After everything that’s happened over the last decade, it’s hard to believe that Europeans would trust any commitments made by US policymakers. And yet according to the Financial Times:
Europe’s financial regulators are furious at the handling of the Silicon Valley Bank collapse, privately accusing US authorities of tearing up a rule book for failed banks that they had helped to write.
While the disapproval has yet to be conveyed in a formal setting, some of the region’s top policymakers are seething over the decision to cover all depositors at SVB, fearing it will undermine a globally agreed regime.
One senior eurozone official described their shock at the “total and utter incompetence” of US authorities, particularly after a decade and a half of “long and boring meetings” with Americans advocating an end to bailouts.
Why would anyone trust America?

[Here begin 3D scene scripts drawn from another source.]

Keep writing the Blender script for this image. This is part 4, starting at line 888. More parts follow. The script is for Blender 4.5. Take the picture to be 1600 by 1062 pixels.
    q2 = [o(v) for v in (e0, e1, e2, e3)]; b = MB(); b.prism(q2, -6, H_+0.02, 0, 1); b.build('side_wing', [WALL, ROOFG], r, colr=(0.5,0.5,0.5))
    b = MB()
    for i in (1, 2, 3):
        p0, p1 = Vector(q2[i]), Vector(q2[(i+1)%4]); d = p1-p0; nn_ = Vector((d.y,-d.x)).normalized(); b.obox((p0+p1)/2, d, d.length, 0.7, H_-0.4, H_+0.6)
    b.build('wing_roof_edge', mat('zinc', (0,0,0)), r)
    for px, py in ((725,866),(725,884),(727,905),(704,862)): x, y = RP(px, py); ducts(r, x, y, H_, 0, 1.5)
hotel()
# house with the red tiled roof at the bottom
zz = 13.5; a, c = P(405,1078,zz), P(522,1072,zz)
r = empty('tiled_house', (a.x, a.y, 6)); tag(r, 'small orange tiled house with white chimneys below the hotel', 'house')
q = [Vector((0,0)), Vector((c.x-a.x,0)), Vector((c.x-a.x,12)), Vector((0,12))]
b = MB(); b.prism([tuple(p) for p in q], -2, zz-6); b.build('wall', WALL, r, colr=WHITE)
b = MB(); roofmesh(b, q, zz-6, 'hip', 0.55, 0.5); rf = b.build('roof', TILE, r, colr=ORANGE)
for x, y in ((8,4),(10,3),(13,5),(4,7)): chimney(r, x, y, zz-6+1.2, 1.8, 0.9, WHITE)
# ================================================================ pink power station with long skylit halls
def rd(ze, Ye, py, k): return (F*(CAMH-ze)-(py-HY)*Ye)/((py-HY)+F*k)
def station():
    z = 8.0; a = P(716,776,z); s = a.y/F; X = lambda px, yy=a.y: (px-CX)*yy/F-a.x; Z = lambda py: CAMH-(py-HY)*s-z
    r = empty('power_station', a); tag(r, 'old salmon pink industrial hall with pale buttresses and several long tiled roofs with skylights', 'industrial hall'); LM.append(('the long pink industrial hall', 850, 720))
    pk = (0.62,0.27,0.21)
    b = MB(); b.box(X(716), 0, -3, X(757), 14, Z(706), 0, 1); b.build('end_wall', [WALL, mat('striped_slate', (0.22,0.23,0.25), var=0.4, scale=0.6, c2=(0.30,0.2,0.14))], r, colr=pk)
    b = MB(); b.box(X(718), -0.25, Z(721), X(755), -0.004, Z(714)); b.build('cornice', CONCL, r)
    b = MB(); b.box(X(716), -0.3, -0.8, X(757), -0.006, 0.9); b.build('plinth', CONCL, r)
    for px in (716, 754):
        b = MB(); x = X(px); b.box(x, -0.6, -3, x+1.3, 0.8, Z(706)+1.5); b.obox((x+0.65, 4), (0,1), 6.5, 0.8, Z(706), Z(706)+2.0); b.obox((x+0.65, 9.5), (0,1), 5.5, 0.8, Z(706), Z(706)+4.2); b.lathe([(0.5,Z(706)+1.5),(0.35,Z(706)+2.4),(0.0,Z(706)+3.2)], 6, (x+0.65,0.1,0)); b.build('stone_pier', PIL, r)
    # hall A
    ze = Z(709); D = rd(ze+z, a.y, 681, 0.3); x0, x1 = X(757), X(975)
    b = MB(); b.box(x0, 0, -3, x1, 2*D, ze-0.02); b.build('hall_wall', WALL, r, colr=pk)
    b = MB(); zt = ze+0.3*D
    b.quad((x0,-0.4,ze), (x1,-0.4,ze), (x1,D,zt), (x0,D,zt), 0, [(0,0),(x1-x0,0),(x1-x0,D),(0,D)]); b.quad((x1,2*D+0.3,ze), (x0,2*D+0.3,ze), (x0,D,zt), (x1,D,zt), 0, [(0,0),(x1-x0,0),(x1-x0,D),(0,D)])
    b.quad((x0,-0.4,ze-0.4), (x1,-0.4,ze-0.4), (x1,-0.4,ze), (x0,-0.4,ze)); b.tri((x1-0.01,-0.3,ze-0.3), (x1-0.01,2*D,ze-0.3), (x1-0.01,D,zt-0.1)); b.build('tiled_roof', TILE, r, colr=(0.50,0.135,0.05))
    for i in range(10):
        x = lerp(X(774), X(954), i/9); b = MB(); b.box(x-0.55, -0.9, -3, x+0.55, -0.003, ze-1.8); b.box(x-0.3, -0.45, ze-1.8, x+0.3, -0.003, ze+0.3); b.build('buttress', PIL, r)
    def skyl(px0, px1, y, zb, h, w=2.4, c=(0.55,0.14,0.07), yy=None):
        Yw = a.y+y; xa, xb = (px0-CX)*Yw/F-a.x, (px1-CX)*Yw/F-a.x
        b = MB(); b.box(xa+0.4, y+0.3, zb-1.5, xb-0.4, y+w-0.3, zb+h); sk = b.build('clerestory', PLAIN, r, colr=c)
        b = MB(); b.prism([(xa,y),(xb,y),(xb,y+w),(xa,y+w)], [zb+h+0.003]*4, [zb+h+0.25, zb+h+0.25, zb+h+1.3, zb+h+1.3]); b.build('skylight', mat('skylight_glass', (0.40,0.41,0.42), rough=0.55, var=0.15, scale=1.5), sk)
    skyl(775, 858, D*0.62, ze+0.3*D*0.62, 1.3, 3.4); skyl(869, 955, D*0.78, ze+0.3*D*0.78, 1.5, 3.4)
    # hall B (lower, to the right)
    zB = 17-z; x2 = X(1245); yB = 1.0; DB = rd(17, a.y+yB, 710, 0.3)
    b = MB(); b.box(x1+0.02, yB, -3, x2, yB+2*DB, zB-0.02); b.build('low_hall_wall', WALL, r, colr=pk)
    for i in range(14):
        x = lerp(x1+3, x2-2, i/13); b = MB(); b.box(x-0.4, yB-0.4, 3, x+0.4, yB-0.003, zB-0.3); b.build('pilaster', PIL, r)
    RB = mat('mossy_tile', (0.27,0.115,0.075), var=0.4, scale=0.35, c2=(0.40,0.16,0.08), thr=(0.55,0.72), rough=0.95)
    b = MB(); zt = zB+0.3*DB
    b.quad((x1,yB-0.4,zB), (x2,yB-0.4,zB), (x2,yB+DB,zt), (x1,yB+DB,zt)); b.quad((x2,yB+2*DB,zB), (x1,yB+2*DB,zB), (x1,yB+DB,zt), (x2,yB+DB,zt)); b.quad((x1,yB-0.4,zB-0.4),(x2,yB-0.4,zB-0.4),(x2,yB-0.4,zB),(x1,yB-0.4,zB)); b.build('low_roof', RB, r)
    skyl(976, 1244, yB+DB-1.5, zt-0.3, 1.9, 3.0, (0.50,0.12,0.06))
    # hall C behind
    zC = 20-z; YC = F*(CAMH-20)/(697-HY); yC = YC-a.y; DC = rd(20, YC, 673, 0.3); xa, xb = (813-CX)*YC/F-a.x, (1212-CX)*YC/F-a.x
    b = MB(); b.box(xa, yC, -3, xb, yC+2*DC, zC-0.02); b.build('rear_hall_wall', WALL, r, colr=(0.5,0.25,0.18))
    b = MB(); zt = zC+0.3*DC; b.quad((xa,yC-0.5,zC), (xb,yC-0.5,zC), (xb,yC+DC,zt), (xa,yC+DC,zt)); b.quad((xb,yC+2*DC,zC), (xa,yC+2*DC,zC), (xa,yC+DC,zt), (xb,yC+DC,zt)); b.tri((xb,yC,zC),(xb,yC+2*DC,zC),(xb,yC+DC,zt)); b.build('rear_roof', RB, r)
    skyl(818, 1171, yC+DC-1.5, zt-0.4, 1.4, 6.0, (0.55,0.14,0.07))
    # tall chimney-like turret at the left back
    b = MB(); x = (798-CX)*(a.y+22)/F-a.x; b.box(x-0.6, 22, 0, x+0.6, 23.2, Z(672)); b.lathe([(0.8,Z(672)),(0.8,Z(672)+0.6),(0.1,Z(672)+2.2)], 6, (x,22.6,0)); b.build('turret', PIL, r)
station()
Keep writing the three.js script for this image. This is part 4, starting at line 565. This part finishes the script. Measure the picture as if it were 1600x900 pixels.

We also wrote the rule book on international trade (Washington Consensus), and then started violating trade law in every way possible (under both Trump and Biden.)
Our policy is completely, 100% unprincipled. We state broad principles, and then in the moment we do whatever is politically expedient.
There’s a term for this sort of country:
PS. Yes, our banks (and regulators) were blindsided by rising interest rates that devastated the value of their long-term bonds. But surely no one could ever have imagined the possibility that 10-year Treasury bond yields would skyrocket up to . . . checks notes . . . 3.5%!!